# To do
Exactly the lines from the start of the data below through the line that contains "sc.cycles.max_bounces = 6" are to be copied, with pictures left out.

[begin Material provided]

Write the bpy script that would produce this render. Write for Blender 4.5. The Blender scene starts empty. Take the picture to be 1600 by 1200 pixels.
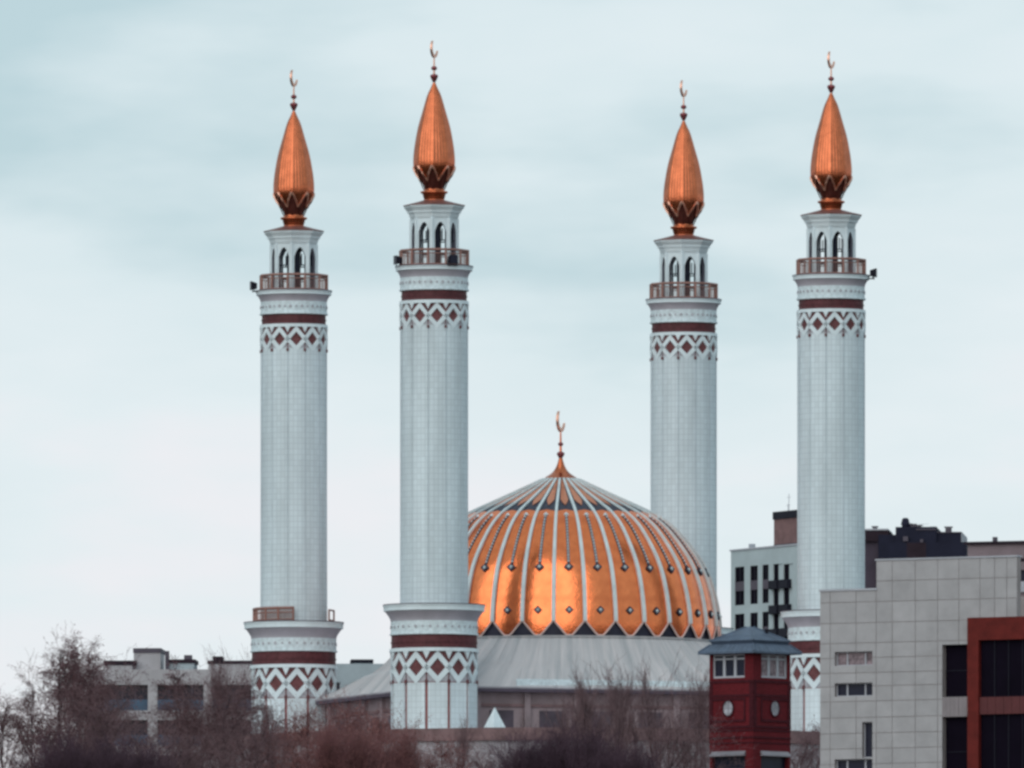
import bpy, math, random
import numpy as np
from math import sin, cos, pi, radians as R
from mathutils import Vector

# ------------------------------------------------------------------ camera, sky, sun, exposure
F = 29250.0          # focal length in photo pixels (photo is 1600 wide)
YH = 2250.0          # photo row of the horizon (below the frame: rising front lens)
GZ = 36.6            # height of the hill top above the camera
sc = bpy.context.scene
cam = bpy.data.cameras.new('camera')
cam.lens = 36.0 * F / 1600.0
cam.sensor_width = 36.0
cam.shift_y = (YH - 600.0) / 1600.0
cam.clip_start = 1.0
cam.clip_end = 60000.0
co = bpy.data.objects.new('camera', cam)
sc.collection.objects.link(co)
co.rotation_euler = (pi / 2, 0, 0)
sc.camera = co
sc.view_settings.view_transform = 'Standard'
sc.view_settings.look = 'None'
sc.view_settings.gamma = 1.0
sc.view_settings.use_curve_mapping = False
sc.view_settings.exposure = 0.05
sc.cycles.filter_width = 2.9
sc.cycles.max_bounces = 6

SUN_EL, SUN_AZ = R(24), R(205)      # azimuth of the sun from +Y, clockwise: behind the camera, a little left
world = bpy.data.worlds.new("World")
sc.world = world
world.use_nodes = True
nt = world.node_tree
nt.nodes.clear()
N = nt.nodes.new
L = nt.links.new
out = N('ShaderNodeOutputWorld')
sky = N('ShaderNodeTexSky'); sky.sky_type = 'NISHITA'; sky.sun_disc = False
sky.sun_elevation = SUN_EL; sky.sun_rotation = SUN_AZ
bgs = N('ShaderNodeBackground'); bgs.inputs[1].default_value = 0.08
L(sky.outputs[0], bgs.inputs[0])
tc = N('ShaderNodeTexCoord')
mp = N('ShaderNodeMapping'); mp.inputs['Scale'].default_value = (24, 2, 78)
mp.inputs['Location'].default_value = (3.1, 0.0, 1.7)
L(tc.outputs['Generated'], mp.inputs[0])
nz = N('ShaderNodeTexNoise'); nz.inputs['Scale'].default_value = 1.0; nz.inputs['Detail'].default_value = 5
nz.inputs['Roughness'].default_value = 0.5
L(mp.outputs[0], nz.inputs[0])
sep = N('ShaderNodeSeparateXYZ'); L(tc.outputs['Generated'], sep.inputs[0])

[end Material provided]

# Result of this task
Write the bpy script that would produce this render. Write for Blender 4.5. The Blender scene starts empty. Take the picture to be 1600 by 1200 pixels.
import bpy, math, random
import numpy as np
from math import sin, cos, pi, radians as R
from mathutils import Vector

# ------------------------------------------------------------------ camera, sky, sun, exposure
F = 29250.0          # focal length in photo pixels (photo is 1600 wide)
YH = 2250.0          # photo row of the horizon (below the frame: rising front lens)
GZ = 36.6            # height of the hill top above the camera
sc = bpy.context.scene
cam = bpy.data.cameras.new('camera')
cam.lens = 36.0 * F / 1600.0
cam.sensor_width = 36.0
cam.shift_y = (YH - 600.0) / 1600.0
cam.clip_start = 1.0
cam.clip_end = 60000.0
co = bpy.data.objects.new('camera', cam)
sc.collection.objects.link(co)
co.rotation_euler = (pi / 2, 0, 0)
sc.camera = co
sc.view_settings.view_transform = 'Standard'
sc.view_settings.look = 'None'
sc.view_settings.gamma = 1.0
sc.view_settings.use_curve_mapping = False
sc.view_settings.exposure = 0.05
sc.cycles.filter_width = 2.9
sc.cycles.max_bounces = 6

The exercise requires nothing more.